Não obstante, existem “vícios redibitórios” que são compatíveis com nossa convivência diária, porque oriundos de relacionamentos longos e que já se traduziram em defeitos aceitáveis, dentro do princípio da convivência humana, considerando que todos nós temos alguma falha de comportamento, haja vista nossa natureza de errantes, além do fato de vivermos numa sociedade e termos de aceitar alguns paradigmas que muitas vezes não são próprios da nossa vontade. Exemplo disso são os relacionamentos de casais, quando os cônjuges aceitam os defeitos dos parceiros, desde que não seja vícios que possam influir em deslealdade da relação. Assim, normal que o marido fume e a mulher não. Normal que o homem jogue futebol e a esposa aceite essa sua diversão. Evidente que tudo isso deve ser comedido e que não se desnature em elementos de camuflagem, pois existem muitos maridos que saem do futebol e vão para gandaia. Isso já é um vício grave, pois encerra traição.
O importante, porém, é que saibamos separar em nossa vida pessoal as coisas e não misturar os “vícios redibitórios” que possam denigrir a estabilidade de uma relação. Isso serve para todos os setores da vida humana.

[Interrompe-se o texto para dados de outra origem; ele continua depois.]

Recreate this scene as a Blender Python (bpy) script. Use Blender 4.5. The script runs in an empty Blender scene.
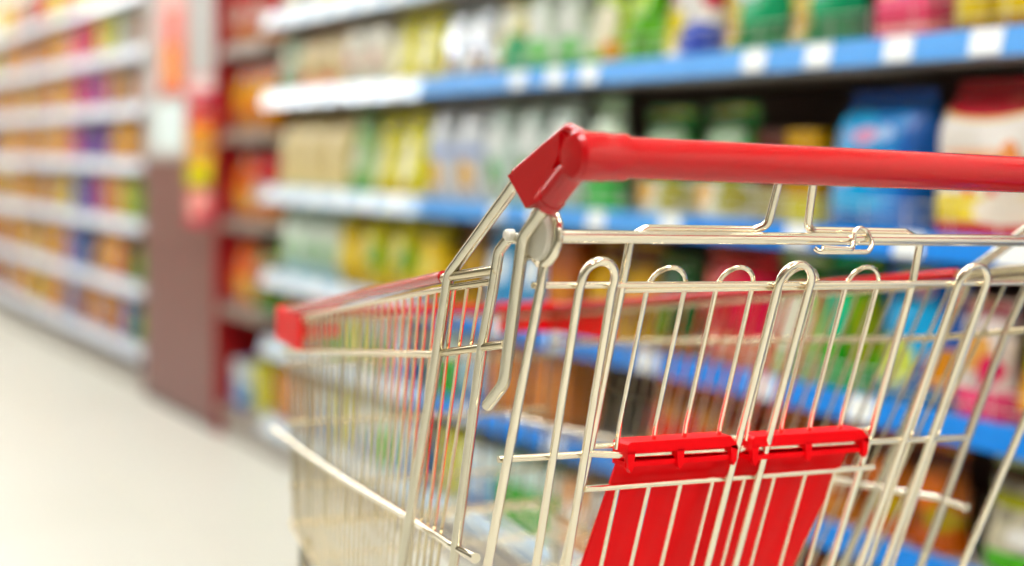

Enfim, um vício ou outro que não venha transpor a linha do respeito e da convivência mútua é algo suportável e se torna irrelevante num contexto geral da relação. O que devemos evitar com todas as nossas forças são os vícios que nos tornam reféns da personalidade alheia e que nos tornam infelizes para o resto da vida. Devemos caminhar “com nossas próprias pernas” e não se deixar levar por conceitos errados que as pessoas muitas vezes reservam para nós. O importante é que os “vícios redibitórios” graves podem ser catalogados e, como tal, podem ser extirpados da nossa vida.